Overseas investors are increasingly purchasing longer-duration Indian government bonds in anticipation of their inclusion in JPMorgan’s emerging market debt index, as they expect these securities to attract significant passive flows.
According to clearing house data, foreign investors have sold a net of 117 billion rupees ($1.41 billion) of government bonds in the last 10 weeks, but there have been inflows into notes with maturities of 10 years and more.
Leading the inflows are India’s former benchmark 7.18 percent 2033 bond, followed by the 7.30 percent 2053 paper.
“The bonds with maturities of 9 years and above represent 50 percent of India’s future weight in the index and are therefore receiving special attention from investors,” said Clement Niel, a portfolio manager for emerging markets local debt at BNP Paribas Asset Management. “We expect more flows into these bonds as investors increase their passive exposure to India.”
The 2033 bond, with 12 percent foreign ownership, is the most widely held among bonds accessible to overseas investors without restrictions. Meanwhile, foreigners own 3.6 percent of the 2053 bond.
In addition to direct purchases, foreign investors have also utilized derivative proxies to gain exposure to Indian bonds.
Market estimates suggest that inclusion in the JPMorgan emerging market debt index on June 28 could bring in around $25 billion of passive inflows, while active fund managers have already begun purchasing.
Until March, much of the overseas buying was focused on shorter-duration bonds, but fund managers are now adjusting their strategy.
BNP Paribas Asset Management’s Niel pointed out that index inclusion and a slowdown in global inflation will likely push long-term rates lower in the future.

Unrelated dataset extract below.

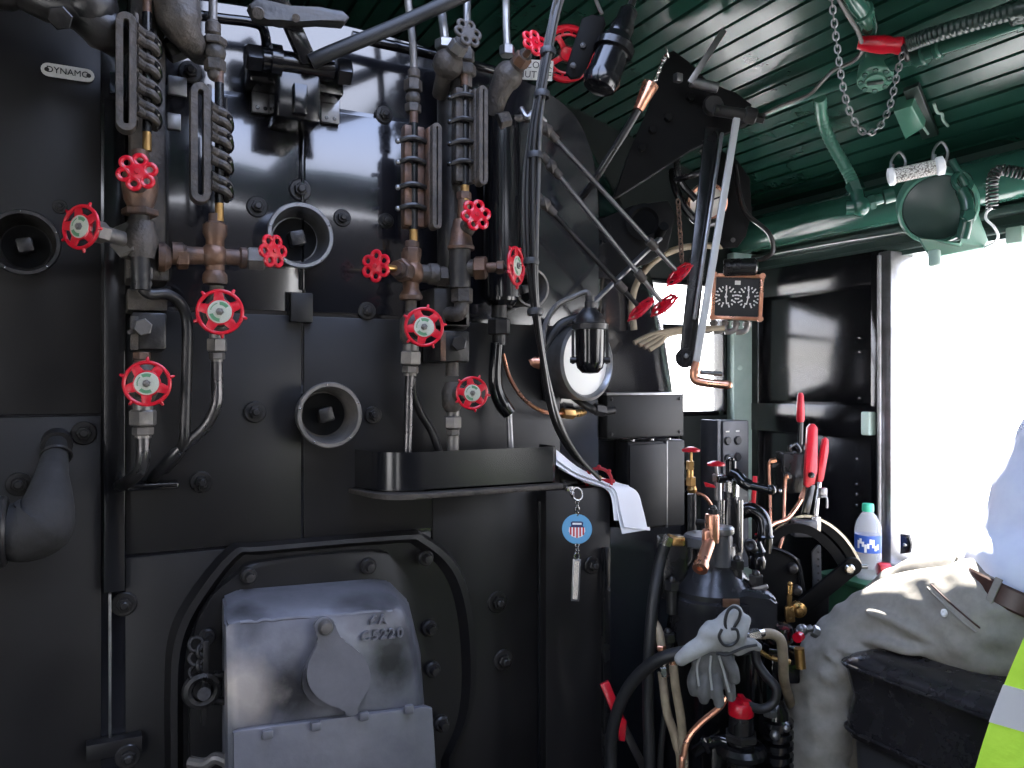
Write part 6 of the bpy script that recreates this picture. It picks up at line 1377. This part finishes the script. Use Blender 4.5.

Allianz Global Investors, which is increasing its exposure to India, is targeting bonds including the 30-year security that will be part of JPMorgan’s index.
“The longer end of the bond curve is typically more influenced by the fiscal outlook,” said Giulia Pellegrini, senior portfolio manager for EM fixed income at AllianzGI. “In India, the fiscal outlook is positive, so we are comfortable having exposure to the longer end.”
The Indian government aims to reduce its fiscal deficit to 4.5 percent by March 2026, with a recent substantial dividend from the central bank helping to mitigate risks to government finances.